Generally not at all - they were sullen subjects at best, actively hostile at worst.

Yes, the yasak. In of itself it was not seen as unnatural by the Siberian tribes, who were used to being taxed in the same way by their more formidable cousins on the steppe to the south. The problem was that the local Russian/Cossack warlords ( Telly Savalas plays a jim-dandy one as Captain Kazan in Horror Express, which despite the lurid title is a surprisingly decent little horror/sf movie set on the trans-Siberian railway ) were greedy, extortionate thugs that tended to tax to the point of provoking local rebellion. Moscow attempted to stem this ( which resulted in valuable subjects fleeing across the borders into Dzungaria or Manchu China ) by setting standardized tax rates, but local authorities eeled around it by demanding “gifts” on top of the yasak.
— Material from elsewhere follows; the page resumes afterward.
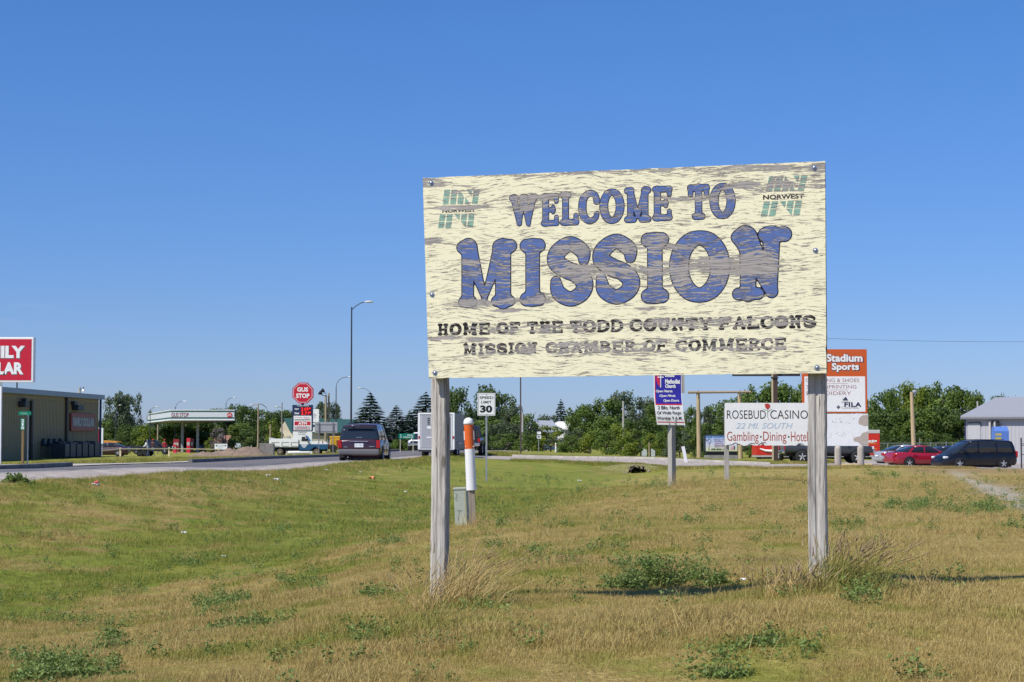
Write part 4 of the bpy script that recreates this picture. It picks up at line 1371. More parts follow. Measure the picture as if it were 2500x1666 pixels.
MB().tube((0, .04, -.3), (0, .04, s.z(1082)), .04).build('post', STEEL, s.o)
s = Spot('gate_post', 'pale green steel gate post with a side rail beyond the mound', 'gate post', 614, 190)
MB().tube((0, 0, -.3), (0, 0, s.z(1088)), .06).build('post', mat('pale_green_paint', (.36, .44, .34), rough=.6, var=.1), s.o)
MB().tube((0, 0, s.z(1095)), (s.x(596), 0, s.z(1094.5)), .04).build('rail', mat('pale_green_paint', (.36, .44, .34)), s.o)


# dirt mound
def mound(px, d, wid, h, dep, label, seed, m):
    c = on(px, d); r = random.Random(seed)
    n = 44; k = 22; vs = []; fs = []
    for j in range(k + 1):
        for i in range(n + 1):
            u = -1 + 2 * i / n; v = -1 + 2 * j / k
            rr_ = max(0, 1 - u * u) * max(0, 1 - v * v)
            hh = h * (rr_ ** .8) * (.82 + .3 * mnoise.noise(Vector((u * 3 + seed, v * 3, 0)))) + .10 * mnoise.noise(Vector((u * 11, v * 11, seed))) * (rr_ ** .5)
            x = c.x + u * wid; y = d + v * dep
            vs.append((x - c.x, y - d, hh - .04))
    zz_ = gz([c.x + p[0] for p in vs], [d + p[1] for p in vs])
    vs = [(p[0], p[1], p[2] + q - c.z) for p, q in zip(vs, zz_)]
    for j in range(k):
        for i in range(n): fs.append((j * (n + 1) + i, j * (n + 1) + i + 1, (j + 1) * (n + 1) + i + 1, (j + 1) * (n + 1) + i))
    mb = MB(); mb.add(vs, fs, smooth=True); o = mb.build('dirt_mound', m, loc=c, fix=False)
    tag(o, label, 'dirt mound'); return o


DIRT = mat('bare_dirt', (.23, .165, .115), rough=.97, var=.3, scale=3, bump=.6)
mound(592, 150, 2.5, 1.0, 4, 'brown heap of bare dirt beyond the far kerb', 2, DIRT)
mound(527, 156, 2.4, .62, 3, 'low pale spill of dirt left of the higher dirt heap', 5, DIRT)
s = Spot('concrete_block', 'weathered grey concrete block standing between the dirt heap and dump truck', 'concrete block', 652, 152)
MB().bbox(s.x(635), s.x(669.5), -.3, .4, -.3, s.z(1083), .03).build('block', mat('old_concrete', (.25, .235, .215), rough=.95, var=.35, scale=5, bump=.5), s.o)

# price pylon
s = Spot('price_pylon', 'filling station pylon with red octagon above a digital price board and cash machine panel', 'sign', 739, 206)
NAVY = mat('navy_panel', (.018, .03, .09), rough=.4, var=.05)
cx_, cz_ = s.x(739), s.z(960)
R8 = s.x(764.5) - cx_
R8 /= math.cos(math.pi / 8)
MB().prism(oct_(R8), -.15, .25).build('octagon', mat('octagon_edge_red', (.50, .02, .07), rough=.35, var=.03), s.o)
mb = MB(); o1 = oct_(R8 * .90); o2 = oct_(R8 * .865); n8 = 8
mb.add([(x, -.158, z_) for x, z_ in o1] + [(x, -.158, z_) for x, z_ in o2], [(k, (k + 1) % 8, 8 + (k + 1) % 8, 8 + k) for k in range(8)]); mb.build('octagon_border', GLOSS_WHITE, s.o, fix=False)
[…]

Pretty much, yes. Of course by locals, I mean local Russian voevodes. The tribes might have some internal autonomy, but they were conquered dependents on local Russian commanders.

Nothing. Warlordism was not just the rule, but near-universal until political exigencies ( compeition with China, the Great Game with Britain ) forced the extension of central authority late in the game.

Generally what happened is minor official/warlord clashes with neighboring tribe, either after being raided, horning in on fur grounds, whatever. Conquers tribal neighbor with their advantage in firearms and sets up new outpost/fort further east to oversee and tax new territory. Which brings him in conflict with next set of neighboring tribes and so on until they hit the Pacific ( and beyond ).

To quote:

From approximately 1550 to 1800 these several foreign policy issues preoccupied the attention of the Tsars. During these years the relations of Russia with Europe and the Ottoman Turks became the top consideration, while Muscovite relations with other parts of Asia such as China or Mogul India were definitely of secondary importance. Moscow had the same attituide of neglect towards the conquest of Siberia. The Russian Tsar in Moscow, despite all the centralizing tendencies of his burecracy, left the chief work of the administration and defense of Siberia to his local officials or voevodas. These provincial functionaries and private persons of the settlements first founded and then enlarged Russia’s empire in Siberia. They repeatedly operated on their own, procuring the approval of Moscow for their activities only after they had already accomplished their objectives, not bothering to seek Moscow’s permission beforehand. No one in the center of Moscow at Moscow seemed to have the time to sit down and work out a detailed for Ruissian expansion in northern Asia. They did not trouble to scrutinize closely and regulate events in Siberia. The local voevodas, who governed the districts in Siberia with their Cossack servants, pursued their own course for the most part, with only an occasional decree coming from Moscow moderating their behavior. In making policy decisions, three basic motives ruled the voevodas’ operations; a. the need of security from outside attack for their bailiwicks, b. the the prestige of empire building, and c. the love of adventure of their Cossack subordinates.

From The Partition of the Steppes: The Struggle of the Russians, Manchus, and the Zunghar Mongols for Empire in Central Asia, 1619-1758 - A Study in Power Politics by Fred W. Bergholz ( 1993, Peter Lang Publishing, Inc. ).

  • Tamerlane

Tamerlane, I know I can always count on you for something like this. Thanks.